Извини, конечно, не Ахматова, но Тарковский бы смеялся над последней строчкой. Пытаюсь о нем писать, но нужно огромное очищение, чтоб получилось, как надо.
Да, Роза Андреевна, придумал я себе адресата, но одно-то письмо ты выдержишь.
Я знаю, что еще один человек сидит так, как я, на кухне и не может заснуть. Это Белла Ахатовна. Она пишет предисловие к моему “Суеру-Выеру”.
Ты ее не знаешь, но поверь мне, что это один из честнейших и умнейших людей на Земле. Лучшего читателя у меня не бывало (разве ты?).
В “Суере” есть маленькое посвящение тебе (внутри), но я хочу, чтоб ты сама на него случайно наткнулась и посмеялась. В мире все смешно, даже вот эта моя дикая бессонница.
О “Суере” вы, мои любимые друзья, судите как-то поверхностно. Розка! Ты не можешь себе представить, как я жду выхода “Суера”, как мне хочется, чтоб он попал в руки великим и просвещенным читателям.
Даже Юлик, чудак, роман не осознает, хотя я ему многое читал.

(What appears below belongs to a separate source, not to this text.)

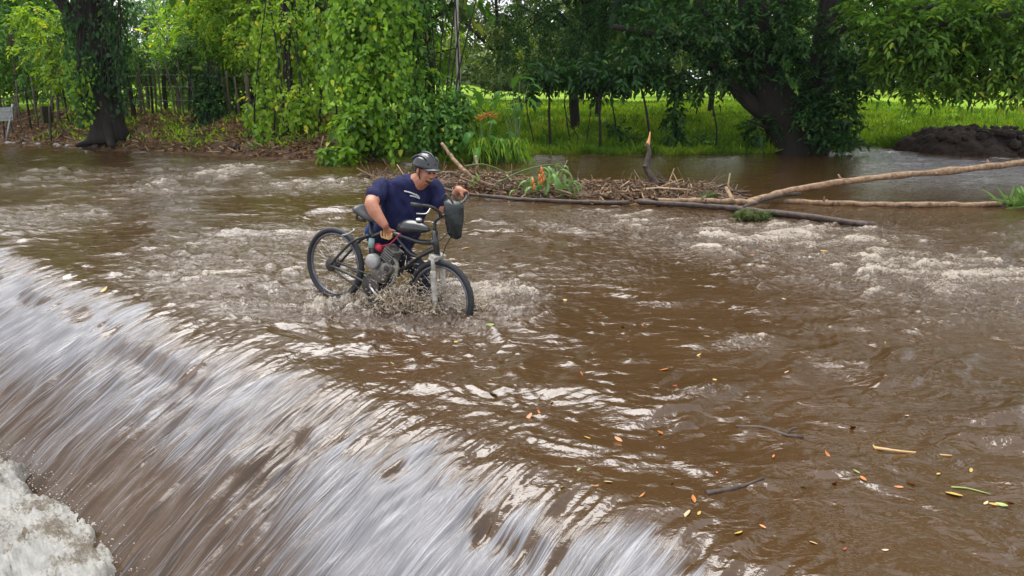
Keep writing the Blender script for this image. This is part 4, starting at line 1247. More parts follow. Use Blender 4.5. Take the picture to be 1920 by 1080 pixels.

Роз! Мне кажется, что я написал вещь, равную Бог знает кому, но это, конечно, только Богу известно.
Хотя я писал для себя, я себя веселил, валял дурака, хулиганил, как хотел. Но, Роз, писать роман 40 лет — это, брат…”
Этот восторг перед миром, белым светом, чудом природы Юра сумел выразить в своих книгах, картинах, деревянных скульптурах. Как ни боялся — “как убог мой язык!”
“Я хотел бы быть талантливым, как Лемпорт, Сидур и Силис”, — писал он мне в письме в конце лета 1957 года. Мощные скульпторы, с которыми мы были знакомы в институтские годы. Для Юры они были учителями в искусстве. Но вот что сказал Владимир Лемпорт на вечере, посвященном Ковалю, в годовщину его смерти: “Коваль любил петь и пел, как фавн, его пение поражало всех, но Коваль не был певцом, он был художником-изобретателем. Живопись, графика, керамика по металлу, — он делал невероятно красивые религиозные росписи горячей эмалью по металлу, он любил лепить. Но его узкой специальностью, которую он любил менее всего, была литература, и она была самая талантливая. Так кто же он был — певец, скульптор, художник, писатель? Он был гений”.